'''
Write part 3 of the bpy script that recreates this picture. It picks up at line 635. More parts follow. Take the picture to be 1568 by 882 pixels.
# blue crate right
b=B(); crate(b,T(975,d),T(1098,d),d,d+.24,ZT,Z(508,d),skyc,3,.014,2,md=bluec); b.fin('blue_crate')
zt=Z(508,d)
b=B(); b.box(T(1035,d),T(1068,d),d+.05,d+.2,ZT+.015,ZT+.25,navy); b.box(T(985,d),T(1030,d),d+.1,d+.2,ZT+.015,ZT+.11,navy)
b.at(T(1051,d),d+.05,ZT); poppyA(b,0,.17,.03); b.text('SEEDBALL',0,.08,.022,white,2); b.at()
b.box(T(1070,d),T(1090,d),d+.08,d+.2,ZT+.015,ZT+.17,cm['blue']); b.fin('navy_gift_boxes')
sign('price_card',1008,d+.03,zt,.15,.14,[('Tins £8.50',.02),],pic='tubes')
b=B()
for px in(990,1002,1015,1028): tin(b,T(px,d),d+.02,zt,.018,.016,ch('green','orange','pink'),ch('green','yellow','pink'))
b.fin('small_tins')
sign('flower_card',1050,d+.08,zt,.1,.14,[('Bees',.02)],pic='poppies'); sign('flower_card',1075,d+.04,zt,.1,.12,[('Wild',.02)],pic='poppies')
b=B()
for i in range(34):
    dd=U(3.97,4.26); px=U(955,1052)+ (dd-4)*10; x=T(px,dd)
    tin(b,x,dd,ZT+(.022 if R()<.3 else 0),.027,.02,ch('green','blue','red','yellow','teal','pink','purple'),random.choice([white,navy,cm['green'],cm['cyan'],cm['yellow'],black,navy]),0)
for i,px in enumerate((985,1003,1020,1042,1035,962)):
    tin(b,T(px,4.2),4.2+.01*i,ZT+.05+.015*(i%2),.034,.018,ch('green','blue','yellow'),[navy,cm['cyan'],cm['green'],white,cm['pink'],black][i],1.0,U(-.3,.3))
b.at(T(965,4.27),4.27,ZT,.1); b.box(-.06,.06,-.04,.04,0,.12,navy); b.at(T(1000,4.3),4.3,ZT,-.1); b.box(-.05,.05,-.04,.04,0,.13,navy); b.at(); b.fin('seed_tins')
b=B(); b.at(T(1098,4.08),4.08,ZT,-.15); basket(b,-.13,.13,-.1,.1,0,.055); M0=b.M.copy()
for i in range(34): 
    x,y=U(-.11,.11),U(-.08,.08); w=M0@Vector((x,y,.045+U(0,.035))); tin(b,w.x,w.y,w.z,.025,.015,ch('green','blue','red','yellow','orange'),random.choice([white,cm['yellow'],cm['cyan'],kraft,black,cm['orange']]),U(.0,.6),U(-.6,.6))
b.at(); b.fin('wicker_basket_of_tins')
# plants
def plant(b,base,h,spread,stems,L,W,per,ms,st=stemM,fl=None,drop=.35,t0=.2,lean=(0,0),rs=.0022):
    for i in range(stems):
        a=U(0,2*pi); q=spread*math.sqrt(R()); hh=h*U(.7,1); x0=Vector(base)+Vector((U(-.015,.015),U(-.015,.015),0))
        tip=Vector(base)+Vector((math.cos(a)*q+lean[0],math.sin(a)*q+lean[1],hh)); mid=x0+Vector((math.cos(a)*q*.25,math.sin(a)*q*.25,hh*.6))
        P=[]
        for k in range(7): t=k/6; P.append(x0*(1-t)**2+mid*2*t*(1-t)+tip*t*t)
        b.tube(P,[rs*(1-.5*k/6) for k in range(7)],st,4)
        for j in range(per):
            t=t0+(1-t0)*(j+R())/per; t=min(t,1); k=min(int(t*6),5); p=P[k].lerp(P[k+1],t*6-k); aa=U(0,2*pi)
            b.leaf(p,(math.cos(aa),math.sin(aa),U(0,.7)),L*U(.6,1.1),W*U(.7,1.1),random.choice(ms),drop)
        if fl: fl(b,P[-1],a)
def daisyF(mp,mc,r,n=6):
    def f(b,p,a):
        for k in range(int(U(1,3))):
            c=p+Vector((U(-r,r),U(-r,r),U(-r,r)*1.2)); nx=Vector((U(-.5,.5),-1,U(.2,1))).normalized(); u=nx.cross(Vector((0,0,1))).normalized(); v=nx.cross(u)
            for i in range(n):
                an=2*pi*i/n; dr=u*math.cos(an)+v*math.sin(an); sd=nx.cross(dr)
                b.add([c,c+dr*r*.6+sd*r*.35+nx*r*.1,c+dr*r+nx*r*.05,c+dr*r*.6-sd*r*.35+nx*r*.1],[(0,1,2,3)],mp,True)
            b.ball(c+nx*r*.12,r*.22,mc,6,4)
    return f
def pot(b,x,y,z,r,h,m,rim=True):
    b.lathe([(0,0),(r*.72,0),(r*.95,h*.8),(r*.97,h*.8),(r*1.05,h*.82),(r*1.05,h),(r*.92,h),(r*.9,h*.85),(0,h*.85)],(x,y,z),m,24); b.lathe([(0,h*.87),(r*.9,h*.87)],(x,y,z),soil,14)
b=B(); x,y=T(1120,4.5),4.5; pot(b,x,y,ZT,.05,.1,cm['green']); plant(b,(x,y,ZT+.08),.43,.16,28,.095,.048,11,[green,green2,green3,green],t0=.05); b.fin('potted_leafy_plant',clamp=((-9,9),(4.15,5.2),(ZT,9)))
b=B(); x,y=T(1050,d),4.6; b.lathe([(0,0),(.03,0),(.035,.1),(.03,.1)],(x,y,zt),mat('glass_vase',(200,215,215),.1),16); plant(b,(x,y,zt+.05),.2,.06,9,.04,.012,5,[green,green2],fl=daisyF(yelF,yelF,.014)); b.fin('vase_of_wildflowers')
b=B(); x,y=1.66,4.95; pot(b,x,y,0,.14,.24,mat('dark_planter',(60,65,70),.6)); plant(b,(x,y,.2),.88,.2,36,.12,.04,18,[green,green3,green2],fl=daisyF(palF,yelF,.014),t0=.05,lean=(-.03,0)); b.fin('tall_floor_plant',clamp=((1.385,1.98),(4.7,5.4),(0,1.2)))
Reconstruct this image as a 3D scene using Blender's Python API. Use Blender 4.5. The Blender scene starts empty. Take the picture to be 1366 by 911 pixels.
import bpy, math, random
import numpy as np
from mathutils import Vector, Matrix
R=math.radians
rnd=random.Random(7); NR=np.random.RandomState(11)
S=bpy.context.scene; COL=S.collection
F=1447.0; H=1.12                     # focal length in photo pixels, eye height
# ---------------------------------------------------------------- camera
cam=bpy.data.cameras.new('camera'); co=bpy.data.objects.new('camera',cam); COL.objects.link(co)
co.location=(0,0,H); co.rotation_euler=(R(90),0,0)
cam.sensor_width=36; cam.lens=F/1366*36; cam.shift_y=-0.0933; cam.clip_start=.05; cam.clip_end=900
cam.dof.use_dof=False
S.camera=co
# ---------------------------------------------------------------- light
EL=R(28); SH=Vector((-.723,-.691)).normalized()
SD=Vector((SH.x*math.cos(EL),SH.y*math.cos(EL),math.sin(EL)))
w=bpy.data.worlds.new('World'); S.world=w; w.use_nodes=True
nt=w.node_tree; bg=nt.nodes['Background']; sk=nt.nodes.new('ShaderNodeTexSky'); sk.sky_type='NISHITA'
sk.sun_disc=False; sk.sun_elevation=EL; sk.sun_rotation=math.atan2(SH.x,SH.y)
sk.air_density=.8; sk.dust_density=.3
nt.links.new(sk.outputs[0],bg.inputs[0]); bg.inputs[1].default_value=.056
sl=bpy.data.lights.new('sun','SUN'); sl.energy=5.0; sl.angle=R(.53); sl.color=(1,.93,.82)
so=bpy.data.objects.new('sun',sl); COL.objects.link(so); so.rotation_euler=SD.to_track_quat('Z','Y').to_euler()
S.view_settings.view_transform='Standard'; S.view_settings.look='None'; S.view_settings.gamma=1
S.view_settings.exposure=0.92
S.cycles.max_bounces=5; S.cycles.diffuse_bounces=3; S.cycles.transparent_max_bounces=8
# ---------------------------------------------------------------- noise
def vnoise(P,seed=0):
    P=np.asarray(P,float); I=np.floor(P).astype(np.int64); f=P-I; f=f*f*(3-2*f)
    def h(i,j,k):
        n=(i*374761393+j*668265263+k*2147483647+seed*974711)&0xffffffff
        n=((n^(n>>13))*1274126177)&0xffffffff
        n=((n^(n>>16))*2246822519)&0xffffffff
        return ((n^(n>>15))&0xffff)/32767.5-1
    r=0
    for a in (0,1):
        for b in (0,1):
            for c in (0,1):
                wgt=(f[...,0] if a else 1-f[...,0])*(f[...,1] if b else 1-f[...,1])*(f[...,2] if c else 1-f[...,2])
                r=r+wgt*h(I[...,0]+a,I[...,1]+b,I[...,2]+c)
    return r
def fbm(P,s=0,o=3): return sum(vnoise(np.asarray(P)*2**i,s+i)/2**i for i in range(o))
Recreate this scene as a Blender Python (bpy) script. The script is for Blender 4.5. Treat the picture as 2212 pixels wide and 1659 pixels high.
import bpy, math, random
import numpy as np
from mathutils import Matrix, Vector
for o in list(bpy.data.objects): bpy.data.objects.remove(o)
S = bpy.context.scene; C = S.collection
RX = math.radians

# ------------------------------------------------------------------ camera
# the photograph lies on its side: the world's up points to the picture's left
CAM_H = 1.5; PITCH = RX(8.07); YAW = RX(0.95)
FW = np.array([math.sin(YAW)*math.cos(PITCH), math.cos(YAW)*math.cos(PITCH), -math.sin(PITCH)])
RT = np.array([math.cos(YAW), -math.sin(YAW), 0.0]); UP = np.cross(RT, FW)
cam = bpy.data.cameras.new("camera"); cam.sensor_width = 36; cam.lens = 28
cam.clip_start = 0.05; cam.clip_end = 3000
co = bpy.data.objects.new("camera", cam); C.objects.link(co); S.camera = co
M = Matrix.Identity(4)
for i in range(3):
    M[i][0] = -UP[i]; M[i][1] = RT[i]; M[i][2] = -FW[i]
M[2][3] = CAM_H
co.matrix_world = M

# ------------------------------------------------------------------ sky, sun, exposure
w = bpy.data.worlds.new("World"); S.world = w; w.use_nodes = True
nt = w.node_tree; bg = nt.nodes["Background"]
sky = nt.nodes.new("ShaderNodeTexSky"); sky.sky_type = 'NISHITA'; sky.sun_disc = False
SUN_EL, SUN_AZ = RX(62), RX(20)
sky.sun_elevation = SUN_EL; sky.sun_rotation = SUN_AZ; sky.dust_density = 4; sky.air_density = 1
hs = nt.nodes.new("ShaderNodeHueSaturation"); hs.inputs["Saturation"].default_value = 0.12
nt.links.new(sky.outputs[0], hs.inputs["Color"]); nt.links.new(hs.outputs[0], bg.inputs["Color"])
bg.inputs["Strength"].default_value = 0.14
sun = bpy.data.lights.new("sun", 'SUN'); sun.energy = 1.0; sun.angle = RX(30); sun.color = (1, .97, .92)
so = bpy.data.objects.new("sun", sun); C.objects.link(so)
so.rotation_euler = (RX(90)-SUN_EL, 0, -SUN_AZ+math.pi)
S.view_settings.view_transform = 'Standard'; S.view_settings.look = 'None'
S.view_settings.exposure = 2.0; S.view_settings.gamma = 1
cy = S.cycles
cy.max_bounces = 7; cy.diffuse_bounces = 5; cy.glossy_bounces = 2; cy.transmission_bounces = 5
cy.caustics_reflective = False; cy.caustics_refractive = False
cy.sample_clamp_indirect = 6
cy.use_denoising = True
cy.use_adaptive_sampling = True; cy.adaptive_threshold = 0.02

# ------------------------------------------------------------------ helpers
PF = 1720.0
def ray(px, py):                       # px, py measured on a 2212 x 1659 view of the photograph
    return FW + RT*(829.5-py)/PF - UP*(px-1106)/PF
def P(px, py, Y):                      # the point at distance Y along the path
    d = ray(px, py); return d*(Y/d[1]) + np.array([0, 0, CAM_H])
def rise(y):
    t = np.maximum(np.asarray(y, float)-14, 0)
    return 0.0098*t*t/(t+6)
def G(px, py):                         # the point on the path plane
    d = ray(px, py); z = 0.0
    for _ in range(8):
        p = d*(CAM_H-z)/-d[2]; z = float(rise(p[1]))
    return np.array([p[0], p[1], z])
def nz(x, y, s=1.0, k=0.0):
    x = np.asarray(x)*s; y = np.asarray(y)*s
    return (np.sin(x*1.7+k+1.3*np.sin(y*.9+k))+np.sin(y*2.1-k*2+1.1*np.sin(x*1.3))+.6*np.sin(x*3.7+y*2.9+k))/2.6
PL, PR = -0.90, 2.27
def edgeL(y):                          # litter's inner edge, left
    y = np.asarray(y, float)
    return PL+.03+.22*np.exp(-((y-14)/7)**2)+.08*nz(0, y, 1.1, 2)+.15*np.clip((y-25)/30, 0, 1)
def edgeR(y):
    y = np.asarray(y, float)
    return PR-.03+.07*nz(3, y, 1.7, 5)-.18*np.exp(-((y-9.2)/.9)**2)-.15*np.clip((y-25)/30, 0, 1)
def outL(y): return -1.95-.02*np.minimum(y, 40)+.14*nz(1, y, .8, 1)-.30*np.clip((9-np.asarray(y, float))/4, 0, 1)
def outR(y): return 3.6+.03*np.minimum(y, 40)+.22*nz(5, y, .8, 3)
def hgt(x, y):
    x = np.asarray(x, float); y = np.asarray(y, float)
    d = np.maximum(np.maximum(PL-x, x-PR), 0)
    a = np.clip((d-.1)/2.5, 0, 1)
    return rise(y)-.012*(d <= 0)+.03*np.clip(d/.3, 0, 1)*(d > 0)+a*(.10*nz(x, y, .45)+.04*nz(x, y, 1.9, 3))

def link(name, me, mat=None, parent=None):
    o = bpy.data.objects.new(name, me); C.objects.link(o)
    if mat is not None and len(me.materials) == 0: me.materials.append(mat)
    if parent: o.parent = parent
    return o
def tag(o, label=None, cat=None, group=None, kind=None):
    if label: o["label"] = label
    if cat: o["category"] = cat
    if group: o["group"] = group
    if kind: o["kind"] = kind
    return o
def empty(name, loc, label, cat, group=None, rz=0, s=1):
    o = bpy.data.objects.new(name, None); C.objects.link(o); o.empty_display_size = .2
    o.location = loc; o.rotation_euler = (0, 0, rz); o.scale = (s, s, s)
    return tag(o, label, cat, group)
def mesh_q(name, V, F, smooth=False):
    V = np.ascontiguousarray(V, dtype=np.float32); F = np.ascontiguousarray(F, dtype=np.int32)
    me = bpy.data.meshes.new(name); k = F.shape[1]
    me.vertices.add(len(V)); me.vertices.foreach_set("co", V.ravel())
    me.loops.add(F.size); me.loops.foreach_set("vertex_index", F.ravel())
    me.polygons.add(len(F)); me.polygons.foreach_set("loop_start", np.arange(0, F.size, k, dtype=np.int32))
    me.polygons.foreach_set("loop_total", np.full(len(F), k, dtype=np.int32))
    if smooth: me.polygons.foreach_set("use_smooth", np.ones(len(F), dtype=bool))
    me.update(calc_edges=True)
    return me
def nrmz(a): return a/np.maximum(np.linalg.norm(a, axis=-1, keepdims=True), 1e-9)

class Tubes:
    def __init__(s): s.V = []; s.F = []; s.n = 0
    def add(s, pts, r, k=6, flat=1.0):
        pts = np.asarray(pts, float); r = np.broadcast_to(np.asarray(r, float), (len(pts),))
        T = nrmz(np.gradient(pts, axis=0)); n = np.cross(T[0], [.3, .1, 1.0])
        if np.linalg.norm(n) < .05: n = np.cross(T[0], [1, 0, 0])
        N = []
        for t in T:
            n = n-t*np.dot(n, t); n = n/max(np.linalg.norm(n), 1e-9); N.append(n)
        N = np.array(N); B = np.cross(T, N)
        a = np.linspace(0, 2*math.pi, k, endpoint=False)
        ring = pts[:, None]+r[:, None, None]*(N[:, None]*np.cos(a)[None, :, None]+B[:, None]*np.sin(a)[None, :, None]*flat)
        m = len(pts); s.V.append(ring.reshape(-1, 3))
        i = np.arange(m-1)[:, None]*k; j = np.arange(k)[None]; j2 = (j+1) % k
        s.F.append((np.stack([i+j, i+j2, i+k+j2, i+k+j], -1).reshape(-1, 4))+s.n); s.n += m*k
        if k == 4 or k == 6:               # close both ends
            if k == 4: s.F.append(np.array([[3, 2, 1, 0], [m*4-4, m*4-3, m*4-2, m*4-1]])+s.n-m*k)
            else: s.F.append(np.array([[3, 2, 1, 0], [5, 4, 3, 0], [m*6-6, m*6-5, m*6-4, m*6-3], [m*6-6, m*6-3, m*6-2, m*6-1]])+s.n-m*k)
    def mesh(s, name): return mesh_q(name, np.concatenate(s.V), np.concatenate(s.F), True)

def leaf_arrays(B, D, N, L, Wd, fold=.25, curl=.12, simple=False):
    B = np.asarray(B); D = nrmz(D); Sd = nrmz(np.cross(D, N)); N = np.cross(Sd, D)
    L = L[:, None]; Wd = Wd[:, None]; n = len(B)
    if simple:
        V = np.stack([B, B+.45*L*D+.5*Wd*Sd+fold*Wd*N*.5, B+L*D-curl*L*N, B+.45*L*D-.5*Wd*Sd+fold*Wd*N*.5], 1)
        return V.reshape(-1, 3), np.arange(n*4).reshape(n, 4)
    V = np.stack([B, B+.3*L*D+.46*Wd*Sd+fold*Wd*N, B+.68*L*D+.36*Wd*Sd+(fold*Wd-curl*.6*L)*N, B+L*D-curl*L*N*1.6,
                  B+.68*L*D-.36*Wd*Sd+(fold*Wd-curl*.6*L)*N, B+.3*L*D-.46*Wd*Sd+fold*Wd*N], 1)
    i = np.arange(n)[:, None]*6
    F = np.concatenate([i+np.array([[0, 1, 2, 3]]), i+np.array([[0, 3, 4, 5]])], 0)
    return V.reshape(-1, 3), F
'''
-- Short problem --
Reproduce word for word the material above, beginning with the line that contains "Recreate this scene" and ending with the line that contains "co.matrix_world = M".

-- Exercise answer --
Recreate this scene as a Blender Python (bpy) script. The script is for Blender 4.5. Treat the picture as 2212 pixels wide and 1659 pixels high.
import bpy, math, random
import numpy as np
from mathutils import Matrix, Vector
for o in list(bpy.data.objects): bpy.data.objects.remove(o)
S = bpy.context.scene; C = S.collection
RX = math.radians

# ------------------------------------------------------------------ camera
# the photograph lies on its side: the world's up points to the picture's left
CAM_H = 1.5; PITCH = RX(8.07); YAW = RX(0.95)
FW = np.array([math.sin(YAW)*math.cos(PITCH), math.cos(YAW)*math.cos(PITCH), -math.sin(PITCH)])
RT = np.array([math.cos(YAW), -math.sin(YAW), 0.0]); UP = np.cross(RT, FW)
cam = bpy.data.cameras.new("camera"); cam.sensor_width = 36; cam.lens = 28
cam.clip_start = 0.05; cam.clip_end = 3000
co = bpy.data.objects.new("camera", cam); C.objects.link(co); S.camera = co
M = Matrix.Identity(4)
for i in range(3):
    M[i][0] = -UP[i]; M[i][1] = RT[i]; M[i][2] = -FW[i]
M[2][3] = CAM_H
co.matrix_world = M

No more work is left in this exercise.